Der Skatabend gestern hat mich 40 Euro gekostet: Einsatz 10 Euro, Gewinn 15 Euro, Saalrunde 45 Euro. Die Saalrunde wurde fällig, weil ich seit dem letzten Turnier Geburtstag gehabt hatte. Die zweite Saalrunde bezahlte jemand, der gerade 90 Jahre alt geworden war, er bekam im Gegenzug einen Präsentkorb. Ich bekam ein freundliches Gemurmel von den anderen Tischen.

In der ersten Runde spielte ich gegen den Mann, der die Skatrunde seit 30 Jahren organisiert hatte. Die Organisation hat er vor einigen Monaten abgegeben, als er krank wurde. Es geht ihm gar nicht gut, das war sehr traurig anzusehen. Vielleicht war es das letzte Mal für ihn.

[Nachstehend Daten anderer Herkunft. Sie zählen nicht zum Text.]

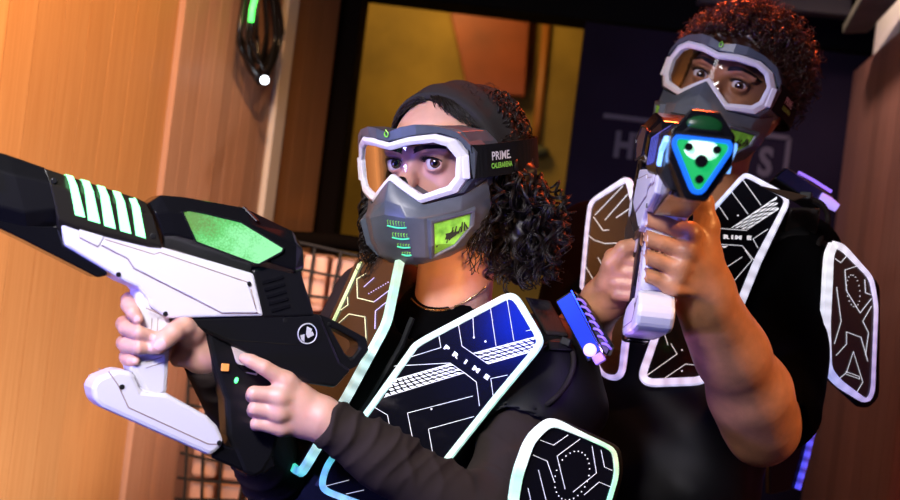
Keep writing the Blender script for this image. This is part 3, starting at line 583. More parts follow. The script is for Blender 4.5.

Im Gegenspiel gegen dieses Blatt zeigte er nochmal, was für ein guter Skatspieler er ist. Ich hatte das Spiel ohne Gegenreizung für 18 bekommen und trotzdem keine Verstärkung im Stock gefunden. Mit den drei oberen Buben muss man 18 sagen, finde ich. Ich überlegte lange, was hier zu tun ist, drückte die Kreuz-Zehn und die Pik-Dame und sagte ein Herzspiel an. Obwohl ich alle Trümpfe auf meine drei Buben bekam, verlor ich das Spiel mit 60 Augen: Auf die Pik-Lusche fielen 21 Augen und das Karo-Ass saß zu dritt dagegen. Hätte ich beide Zehner gedrückt, wäre meine finanzielle Bilanz des Abends deutlich besser ausgefallen. Aber so war es auch gut.